L
ibussa aurait pu être reine ; sa sœur, Téta, le sera. En ce début de IX e siècle, la Bohème va devoir abjurer dans la douleur ses dieux et succomber devant ces évangélisateurs venus de l’Ouest avec une épée en guise de goupillon. Alors si les soldats sont las de se battre, il incombe désormais à leurs filles et épouses de défendre leur terre…

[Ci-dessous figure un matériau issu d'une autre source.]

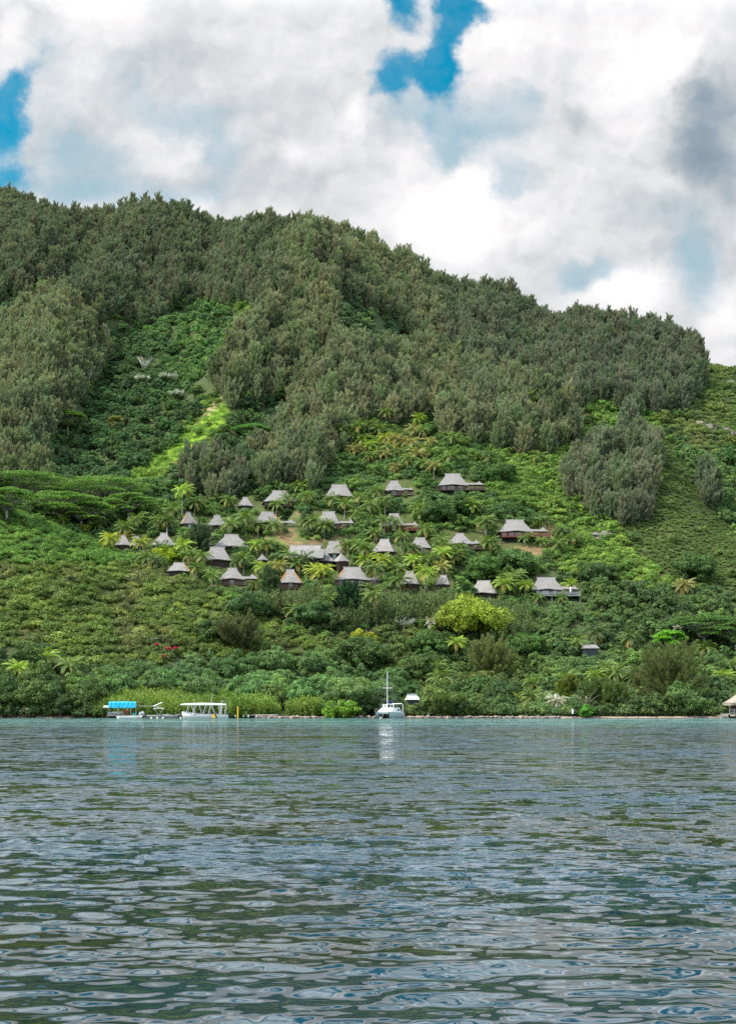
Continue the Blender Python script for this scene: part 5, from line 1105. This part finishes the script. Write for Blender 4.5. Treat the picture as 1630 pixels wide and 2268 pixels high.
# ---------------------------------------------------------------- everything nobody could count: one object per sort, instanced on points
def stuff(name, label, items):
    if not items: return
    P = np.array([[q[2], q[3], q[4]] for q in items], np.float32); me = bpy.data.meshes.new(name); me.vertices.add(len(P)); me.vertices.foreach_set('co', P.ravel())
    kinds = sorted({(q[0], q[1]) for q in items}); idx = {k: i for i, k in enumerate(kinds)}
    def at_(n, t, d, f): a = me.attributes.new(n, t, 'POINT'); a.data.foreach_set(f, np.asarray(d).ravel())
    at_('tint', 'FLOAT_VECTOR', np.array([q[7] for q in items], np.float32), 'vector')
    at_('idx', 'INT', np.array([idx[(q[0], q[1])] for q in items], np.int32), 'value')
    at_('scl', 'FLOAT_VECTOR', np.array([[q[5], q[5], q[5]*(1.28 if q[0] == 'iron' else 1.)] for q in items], np.float32), 'vector')
    at_('rot', 'FLOAT_VECTOR', np.array([[0, 0, q[6]] for q in items], np.float32), 'vector')
    o = link(name, me); tag(o, label, kind='stuff')
    ng = bpy.data.node_groups.new(name, 'GeometryNodeTree'); ng.interface.new_socket('Geometry', in_out='INPUT', socket_type='NodeSocketGeometry'); ng.interface.new_socket('Geometry', in_out='OUTPUT', socket_type='NodeSocketGeometry')
    N = ng.nodes; L = ng.links; gi = N.new('NodeGroupInput'); go = N.new('NodeGroupOutput'); ip = N.new('GeometryNodeInstanceOnPoints'); jn = N.new('GeometryNodeJoinGeometry')
    for k in reversed(kinds):
        oi = N.new('GeometryNodeObjectInfo'); src = bpy.data.objects.get('source_%s_%d' % k) or bpy.data.objects.new('source_%s_%d' % k, PR[k[0]][k[1]]); oi.inputs[0].default_value = src; oi.inputs['As Instance'].default_value = False
        gg = N.new('GeometryNodeGeometryToInstance'); L.new(oi.outputs['Geometry'], gg.inputs[0]); L.new(gg.outputs[0], jn.inputs[0])
    def na(n, t): a = N.new('GeometryNodeInputNamedAttribute'); a.data_type = t; a.inputs[0].default_value = n; return a.outputs[0]
    L.new(gi.outputs[0], ip.inputs['Points']); L.new(jn.outputs[0], ip.inputs['Instance']); ip.inputs['Pick Instance'].default_value = True
    L.new(na('idx', 'INT'), ip.inputs['Instance Index'])
    er = N.new('FunctionNodeEulerToRotation'); L.new(na('rot', 'FLOAT_VECTOR'), er.inputs[0]); L.new(er.outputs[0], ip.inputs['Rotation']); L.new(na('scl', 'FLOAT_VECTOR'), ip.inputs['Scale'])
    L.new(ip.outputs[0], go.inputs[0]); md = o.modifiers.new('scatter', 'NODES'); md.node_group = ng
    return o
vis = INST
by = lambda *k: [q for q in vis if q[0] in k]
stuff('ironwood_forest', 'far ironwoods that merge into one olive green wood', by('iron'))
stuff('broadleaf_forest', 'distant leafy wood merging into one green mass', by('broad', 'broadbig'))
stuff('scrub', 'low leafy scrub covering the slopes', by('scrub', 'scrubfine'))
stuff('mangrove_thicket', 'dense upright yellow green thicket along the shore and below the village', by('wispy'))
stuff('fern_undergrowth', 'fern like undergrowth between the shrubs', by('fern'))
stuff('grass', 'bright lime coloured grass on the steep strip', by('tuft'))
# ---------------------------------------------------------------- terrain
def terrain():
    us = np.arange(-420, 2081, 7.0); ds = np.concatenate([np.arange(283, 470, 1.5), np.arange(470, 700, 2.5), np.arange(700, 901, 5.)])
    X = (us[None, :]-CX)/F*ds[:, None]; Y = np.repeat(ds[:, None], len(us), 1); Z = H(X, Y)
    n, m = X.shape; V = np.stack([X, Y, Z], 2).reshape(-1, 3); i = np.arange(n*m).reshape(n, m)
    Q = np.stack([i[:-1, :-1], i[:-1, 1:], i[1:, 1:], i[1:, :-1]], 2).reshape(-1, 4)
    # far skirt so that the hill goes on beyond what is seen
    me = npmesh('hillside', V, Q, ground_mat()); me.polygons.foreach_set('use_smooth', [True]*len(Q))
    u, v = proj(X.ravel(), Y.ravel(), Z.ravel()); z = zone(u, v, 5.); zn = np.array(ZN)[z]
    c = np.zeros((len(V), 4), np.float32); c[:] = (.075, .095, .030, 1)
    for nm, col in (('lime', (.20, .34, .02)), ('lawn', (.16, .19, .05)), ('dirt', (.30, .19, .10)), ('beach', (.46, .36, .29)), ('rocky', (.12, .10, .08)), ('bright', (.10, .11, .035)), ('scrub', (.075, .10, .03)), ('mangrove', (.09, .11, .03)), ('spur', (.075, .115, .035)), ('wispy', (.06, .08, .03))):
        c[zn == nm, :3] = col
    c[np.char.startswith(zn, 'broad'), :3] = (.05, .09, .03); c[np.isin(zn, ['village', 'mixlow']), :3] = (.075, .11, .03)
    f = Y.ravel() < 288.5; c[f, :3] = (.40, .31, .25); yy = Y.ravel(); xx = X.ravel()
    tan = inpoly(u, v, poly((478,868),(520,862),(470,915),(400,962),(378,966),(440,905))); c[tan, :3] = (.42, .33, .20)
    lw = (zn == 'lawn') & (fbm(xx/4, yy/4, 3) > .5); c[lw, :3] = (.27, .17, .09)
    a = me.color_attributes.new('soil', 'FLOAT_COLOR', 'POINT'); a.data.foreach_set('color', c.ravel())
    o = link('hillside', me); tag(o, 'steep green hillside rising from the shore', kind='structure')
def ground_mat():
    m, nt = newmat('hillside_ground'); g = NG(nt); tc = g.n('ShaderNodeTexCoord').outputs['Object']
    s = g.attr('soil').outputs['Color']; n = g.noise(tc, .45, 8, .7); n2 = g.noise(tc, 2.5, 5, .7)
    c = g.mix(g.rng(n, .35, .68, 0, .75), s, (.10, .085, .040, 1)); k = g.rng(n2, .25, .75, .55, 1.45, False)
    c = g.vec('SCALE', c); 
    return fin_ground(m, g, c, k, n2, s, n)
def fin_ground(m, g, c, k, n2, s, n):
    sc = c.node; g.put(sc.inputs['Scale'], k)
    b = g.princ(c, .9, .15); bp = g.n('ShaderNodeBump'); bp.inputs['Strength'].default_value = .8; bp.inputs['Distance'].default_value = .4; g.put(bp.inputs['Height'], n2); g.L.new(bp.outputs[0], b.inputs['Normal']); g.out(b.outputs[0]); return m
terrain()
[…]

Dernier album de Guillermo Gonzalez Escalada, La guerre des Amazones offre une autre version de ces femmes autant idéalisées qu’érotisée ! Exit Achille et les Scythes, Stéphane Piatzszek situe son récit en 805 au moment où la Bohème est envahie par les armées de Karl, fils de Charlemagne. L’Histoire, en ces périodes, était fragmentaire et rien n’interdit à quiconque veut faire preuve d’imagination de s’emparer de certains recoins demeurés dans l’ombre pour quelques récits parallèles. Avec cette fiction, il est question de ces femmes qui, lorsqu’elles se battent, sont l’égal des hommes. Dures au mal et plus massives que lascives, elles ne seront malheureusement qu’une parenthèse vite effacée par une engeance empourprée. L’épisode est ici bref puisque la romance de Libussa et de Vlasta ne durera qu’un hiver, mais elle n’en demeure pas moins intense : en cinquante-deux planches tout est dit en matière de traitrise, d’amour ou de prosélytisme et d’une manière qui sait sortir des sentiers battus. Alors, la couleur au numérique s’avère peut-être trop lisse pour accentuer l’expressivité des visages comme l’âpreté de l’époque… mais, cela n’altère cependant en rien la qualité d’un album qui se lit d’un trait, au point de presque faire regretter une fin par trop abrupte. Quoi qu’il en soit, Guillermo Gonzalez Escalada n’aurait pu poursuivre l’aventure ; alors, il est préférable que les choses s’arrêtent ainsi !
Sachant éviter les écueils et s'éloigner quelque peu des clichés, La guerre des Amazones offre une vision différente des légendaires guerrières et la rigueur historique dût-elle en souffrir, il est bien qu'il en soit ainsi !
Triste album qui nous vient en ce début janvier. Il y a presque dix ans sortait un miracle, Le chevalier à la licorne, du même duo, qui faisait exploser le talent brut de l’espagnol Guillermo Gonzalez Escalada dans un sublime et tragique poème graphique médiéval. Malheureusement l’annonce de ce second album s’accompagna rapidement de celle du décès de l’artiste en 2021. Seules quelques pages manquaient sur le scénario de Stephane Piatzszek, que deux dessinateur complétèrent dans le respect du style original.
Les histoires païennes sont légion. Le titre pouvait être trompeur et si l’album se centre bien sur l’itinéraire de la princesse Libussa, figure légendaire du peuple tchèque que l’on rattache à une armée de résistantes amazones, c’est plutôt l’histoire d’amour de cette héritière farouche avec une de ses guerrières alors que le danger qui menace son peuple est immense, qui intéresse le scénariste. Malheureusement le récit est incertain, comme si l’auteur n’avais su où mettre la focale et surtout par abus de suggestion. Il y a peu de textes et l’enchaînement des séquences n’est guère expliqué, ce qui rend la lecture par moment confuse.
Le dessin de son comparse est toujours aussi brillant mais l’aspect fruste de ses visages médiévaux n’aide pas à la compréhension en rendant parfois peu lisible la distinction entre ces personnages. Le style de Guillermo Gonzalez Escalada, si fort dans l’action et les visions oniriques, ne compense pas le manque de précision du scénario. De même, les quelques surgissements fantastiques, graphiquement puissants, ne semblent pas servir
l’histoire où la sœur mystique de l’héroïne est totalement muette et trop peu en interaction pour que l’on puisse s’y intéresser vraiment.
Oubliant de nous proposer de belles batailles épiques grand public, tiraillé entre sa Légende, un amour féminin impossible, le devoir dynastique et l’oppression chrétienne sur les anciennes traditions Stephane Piatzszek se contente d’admirer les sublimes compositions du dessinateur espagnol et échoue à nous emporter dans ce drame amoureux mal défini. L’album regorge pourtant de très belles scènes de banquet, de poursuites ou de complots, mais le tout reste mal monté par un récit trop suggestif.
Le duo n’aura donc pas réussi à rééditer le coup de maître de leur premier album. Il restera à admirer l’art si organique du défunt pour regretter, plus que l’album lui-même, la perte d’un très grand artiste.